— START OF Material —

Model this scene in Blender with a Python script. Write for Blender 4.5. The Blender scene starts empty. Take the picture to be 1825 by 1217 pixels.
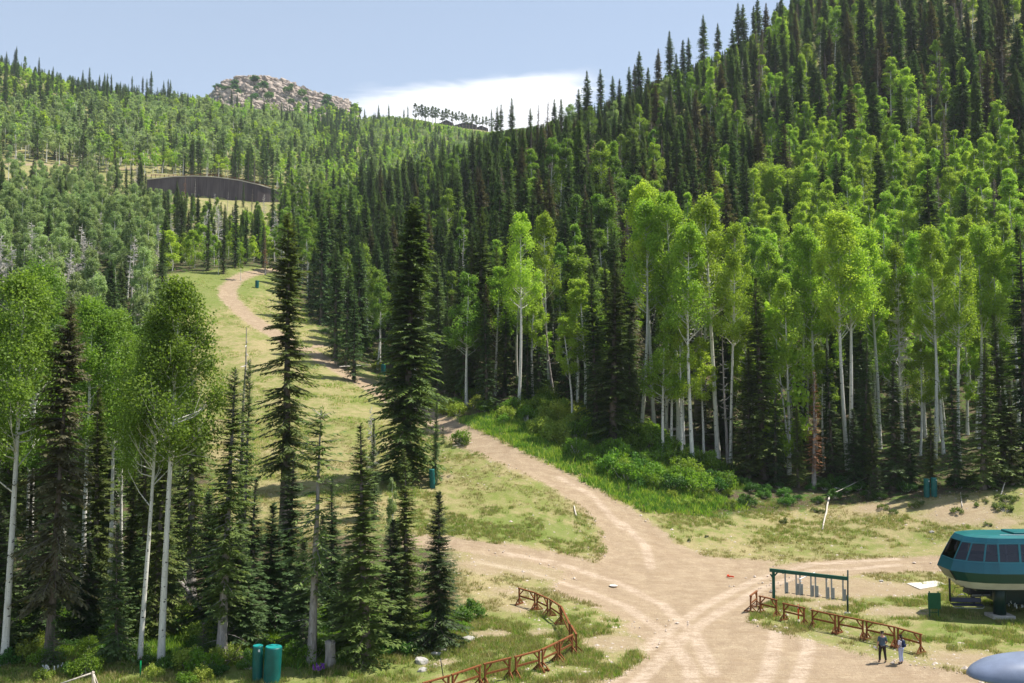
import bpy, math
import numpy as np
from mathutils import Vector, Matrix
R = math.radians
# ------------------------------------------------------------------ camera, sky, sun, exposure
scene = bpy.context.scene
col = scene.collection
IMW, IMH, FPX, HC, PITCH = 1825.0, 1217.0, 1620.0, 16.5, R(3.0)
cam_d = bpy.data.cameras.new('camera'); cam = bpy.data.objects.new('camera', cam_d); col.objects.link(cam)
cam.location = (0, 0, HC); cam.rotation_euler = (math.pi/2 + PITCH, 0, 0)
cam_d.sensor_width = 36; cam_d.lens = 36*FPX/IMW; cam_d.clip_start = .5; cam_d.clip_end = 9000
scene.camera = cam
SUN_EL, SUN_AZ = R(61), R(76)          # azimuth from +Y towards +X
sd = Vector((math.sin(SUN_AZ)*math.cos(SUN_EL), math.cos(SUN_AZ)*math.cos(SUN_EL), math.sin(SUN_EL)))
sl = bpy.data.lights.new('sun', 'SUN'); sl.energy = 4.8; sl.angle = R(.55); sl.color = (1, .95, .87)
so = bpy.data.objects.new('sun', sl); col.objects.link(so); so.rotation_euler = sd.to_track_quat('Z', 'Y').to_euler()
scene.view_settings.view_transform = 'Standard'; scene.view_settings.look = 'None'
scene.view_settings.exposure = .78; scene.view_settings.gamma = 1
scene.render.engine = 'CYCLES'
cy = scene.cycles
cy.max_bounces = 6; cy.diffuse_bounces = 3; cy.glossy_bounces = 2; cy.transmission_bounces = 4; cy.transparent_max_bounces = 8
cy.volume_bounces = 0

class NT:
    """tiny node helper"""
    def __init__(s, tree): s.t = tree; s.n = tree.nodes; s.l = tree.links
    def new(s, typ, **kw):
        n = s.n.new(typ)
        for k, v in kw.items(): setattr(n, k, v)
        return n
    def link(s, a, b): s.l.new(a, b)
    def setin(s, inp, v):
        if isinstance(v, bpy.types.NodeSocket): s.l.new(v, inp)
        else: inp.default_value = v
    def math(s, op, a, b=None, c=None, clamp=False):
        n = s.new('ShaderNodeMath', operation=op, use_clamp=clamp)
        s.setin(n.inputs[0], a)
        if b is not None: s.setin(n.inputs[1], b)
        if c is not None: s.setin(n.inputs[2], c)
        return n.outputs[0]
    def mix(s, f, a, b, mode='MIX'):
        n = s.new('ShaderNodeMix', data_type='RGBA', blend_type=mode)
        s.setin(n.inputs[0], f); s.setin(n.inputs[6], a); s.setin(n.inputs[7], b)
        return n.outputs[2]
    def noise(s, vec, scale, detail=4, rough=.55, dist=0.):
        n = s.new('ShaderNodeTexNoise'); s.setin(n.inputs['Vector'], vec)
        n.inputs['Scale'].default_value = scale; n.inputs['Detail'].default_value = detail
        n.inputs['Roughness'].default_value = rough; n.inputs['Distortion'].default_value = dist
        return n.outputs['Fac']
    def ramp(s, v, a, b, c0=0., c1=1., smooth=True):
        n = s.new('ShaderNodeMapRange', interpolation_type='SMOOTHSTEP' if smooth else 'LINEAR')
        s.setin(n.inputs[0], v); n.inputs[1].default_value = a; n.inputs[2].default_value = b
        n.inputs[3].default_value = c0; n.inputs[4].default_value = c1
        return n.outputs[0]
    def attr(s, name):
        return s.new('ShaderNodeAttribute', attribute_name=name).outputs['Fac']
    def mapv(s, vec, scale=(1,1,1), rot=(0,0,0)):
        n = s.new('ShaderNodeMapping'); s.setin(n.inputs[0], vec)
        n.inputs['Scale'].default_value = scale; n.inputs['Rotation'].default_value = rot
        return n.outputs[0]

world = bpy.data.worlds.new('World'); scene.world = world; world.use_nodes = True
w = NT(world.node_tree); w.n.clear()
sky = w.new('ShaderNodeTexSky', sky_type='NISHITA'); sky.sun_disc = False
sky.sun_elevation = SUN_EL; sky.sun_rotation = SUN_AZ; sky.altitude = 2400; sky.air_density = 1.0; sky.dust_density = 1.6; sky.ozone_density = 1.0
tc = w.new('ShaderNodeTexCoord').outputs['Generated']
sp = w.new('ShaderNodeSeparateXYZ'); w.link(tc, sp.inputs[0])
yy = w.math('MAXIMUM', sp.outputs[1], .02)
uu = w.math('DIVIDE', sp.outputs[0], yy); tt = w.math('DIVIDE', sp.outputs[2], yy)
cv = w.new('ShaderNodeCombineXYZ'); w.link(uu, cv.inputs[0]); w.link(tt, cv.inputs[1])
nz = w.noise(w.mapv(cv.outputs[0], (7, 30, 1), (0, 0, R(-6))), 1.0, 7, .6, .4)
nz2 = w.noise(w.mapv(cv.outputs[0], (16, 90, 1), (0, 0, R(-8))), 1.0, 6, .65)
# top edge of the cloud bank rises towards the right: t_top = .345 + .06*u
top = w.math('ADD', .353, w.math('MULTIPLY', uu, .10))
edge = w.math('SUBTRACT', top, tt)
edge = w.math('ADD', edge, w.math('MULTIPLY', w.math('SUBTRACT', nz, .5), .045))
m = w.ramp(edge, -.004, .016)
m = w.math('MULTIPLY', m, w.ramp(w.math('ADD', uu, w.math('MULTIPLY', nz, .12)), -.22, -.02))
m = w.math('MULTIPLY', m, w.ramp(w.math('ADD', uu, w.math('MULTIPLY', nz, .1)), .10, .15, 1, 0))
m = w.math('MULTIPLY', m, w.ramp(sp.outputs[1], 0, .1))
m = w.math('MULTIPLY', m, w.ramp(nz2, .2, .62, .68, 1.0))
haze = w.ramp(sp.outputs[2], .0, .7, .60, .36)
base = w.mix(haze, sky.outputs[0], (4.5, 5.25, 6.1, 1))
colr = w.mix(m, base, (7.6, 7.7, 7.9, 1))
bg = w.new('ShaderNodeBackground'); w.link(colr, bg.inputs[0]); bg.inputs[1].default_value = .1
wo = w.new('ShaderNodeOutputWorld'); w.link(bg.outputs[0], wo.inputs[0])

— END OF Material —

=== Required work ===
From the material above, copy each line that includes the word "scene".

=== Complete output ===
Model this scene in Blender with a Python script. Write for Blender 4.5. The Blender scene starts empty. Take the picture to be 1825 by 1217 pixels.
scene = bpy.context.scene
col = scene.collection
scene.camera = cam
scene.view_settings.view_transform = 'Standard'; scene.view_settings.look = 'None'
scene.view_settings.exposure = .78; scene.view_settings.gamma = 1
scene.render.engine = 'CYCLES'
cy = scene.cycles
world = bpy.data.worlds.new('World'); scene.world = world; world.use_nodes = True